L’épargne française reste trop peu investie dans les entreprises

Les placements financiers des assureurs ne sont toujours que très peu dirigés vers les actions. La part des banques dans l’endettement des entreprises s’est stabilisée à un niveau élevé, autour de 60%.

Les années passent, le constat demeure. D’un côté, les Français épargnent beaucoup – ils sont même les vice-champions de la catégorie en Europe – mais ils privilégient les placements les plus liquides et les moins risqués. Ils rechignent donc à investir directement ou indirectement (au travers de fonds ou de contrats d’assurance-vie) en actions. De l’autre, les entreprises se financent certes sans difficulté par de la dette (via un crédit bancaire ou une émission obligataire), mais elles peinent justement à lever des fonds propres.

« La part de la dette est très supérieure à celle des fonds propres dans le bilan de nos entreprises », remarquait récemment Anne Le Lorier, sous-gouverneur de la Banque de France, lors d’une conférence consacrée à l’orientation de l’épargne vers les entreprises. Or, dans une économie avancée ou vieillissante – telle que la nôtre -, les entreprises doivent innover pour se développer, et « la banque n’est pas le canal le plus adapté » pour y parvenir, souligne-t-elle. Le crédit bancaire va, de fait, souvent avec des prises de garantie physiques, incompatibles avec le financement de l’innovation, par définition immatérielle.
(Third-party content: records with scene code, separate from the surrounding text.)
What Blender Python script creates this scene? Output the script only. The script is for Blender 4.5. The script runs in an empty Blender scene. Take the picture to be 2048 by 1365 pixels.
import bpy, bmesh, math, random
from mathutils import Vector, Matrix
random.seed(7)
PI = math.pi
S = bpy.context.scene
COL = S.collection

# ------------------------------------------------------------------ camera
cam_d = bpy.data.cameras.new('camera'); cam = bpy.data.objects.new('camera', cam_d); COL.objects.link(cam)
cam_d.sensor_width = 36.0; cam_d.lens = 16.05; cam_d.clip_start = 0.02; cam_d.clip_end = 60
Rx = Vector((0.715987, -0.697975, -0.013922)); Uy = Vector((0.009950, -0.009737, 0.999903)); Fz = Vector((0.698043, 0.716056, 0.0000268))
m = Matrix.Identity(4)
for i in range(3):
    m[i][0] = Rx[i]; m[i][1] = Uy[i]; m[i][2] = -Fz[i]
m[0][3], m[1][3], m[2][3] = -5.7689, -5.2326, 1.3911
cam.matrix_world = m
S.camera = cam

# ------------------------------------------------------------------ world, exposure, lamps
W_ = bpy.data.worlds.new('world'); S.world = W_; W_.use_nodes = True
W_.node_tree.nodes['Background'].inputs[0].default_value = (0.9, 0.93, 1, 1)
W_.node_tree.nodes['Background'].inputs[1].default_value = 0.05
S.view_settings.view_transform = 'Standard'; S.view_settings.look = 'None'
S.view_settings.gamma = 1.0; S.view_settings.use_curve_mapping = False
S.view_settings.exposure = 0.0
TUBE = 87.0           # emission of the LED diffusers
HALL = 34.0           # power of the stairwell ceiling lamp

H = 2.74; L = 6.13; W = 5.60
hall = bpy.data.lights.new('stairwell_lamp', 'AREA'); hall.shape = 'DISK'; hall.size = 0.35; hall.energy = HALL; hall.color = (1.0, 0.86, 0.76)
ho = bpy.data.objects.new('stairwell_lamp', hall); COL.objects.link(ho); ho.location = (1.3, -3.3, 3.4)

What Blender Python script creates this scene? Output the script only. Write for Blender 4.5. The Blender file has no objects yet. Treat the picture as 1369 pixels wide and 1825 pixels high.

Pas de «désintermédiation»
Deux statistiques publiées mercredi par la Banque de France témoignent une fois de plus de cette préférence française pour la dette en général, et la dette bancaire en particulier : une première touche aux placements financiers réalisés par les sociétés d’assurance françaises. Les flux de titres de capital ont certes totalisé près de 75 % des investissements nets au dernier trimestre 2016. Mais, à fin décembre, ils ne représentaient toujours qu’un petit 8 % des 2.522 milliards d’euros des placements financiers des assureurs.
Autre chiffre parlant, le grand mouvement de « désintermédiation » tant annoncé depuis la crise financière, n’a eu jusqu’à présent que des effets limités. La part des banques dans l’endettement des entreprises tournait autour de 70% des encours avant crise. Elle s’est stabilisée à niveau élevé, autour de 60% en février 2017. C’est peu ou prou la proportion inverse de celle observée outre-Atlantique.

De nombreux chantiers
Comment faire évoluer les comportements? « Il y a un nombre de facteurs qu’on ne peut faire varier qu’à moyen et long terme », a souligné Anne Le Lorier lors de la conférence. De fait les chantiers sont nombreux: parmi les points évoqués, améliorer la culture financière des ménages, réformer les produits d’épargne réglementés (Livret A, PEL…) dont la rémunération n’est pas « sensible aux taux de marché », réformer la fiscalité de l’épargne, mais surtout imaginer de nouveaux produits d’épargne.
Un véritable graal de l’épargne, que les pouvoirs publics pensaient avoir découvert ces dernières années en inventant l’« euro-croissance ». Mais ce nouveau produit d’assurance-vie, conçu comme une voie médiane entre le fonds euros (à capital garanti) et les unités de compte (qui ne donnent pas la garantie du capital, mais font espérer un rendement plus élevé), n’a pas rencontré de succès massif. L’environnement de taux bas est, il est vrai, venu percuter de plein fouet son démarrage.
« Trouver le bon produit est difficile car il faut réconcilier les attentes des épargnants en matière de rendement, de risque, et de liberté minimale d’entrée et de sortie de ce placement avec les besoins des entreprises en fonds propres » tout en ayant à l’esprit la stabilité financière, détaille Anne Le Lorier. Une feuille de route pour les autorités peut-être, mais aussi pour le secteur financier invité à faire preuve d’innovation.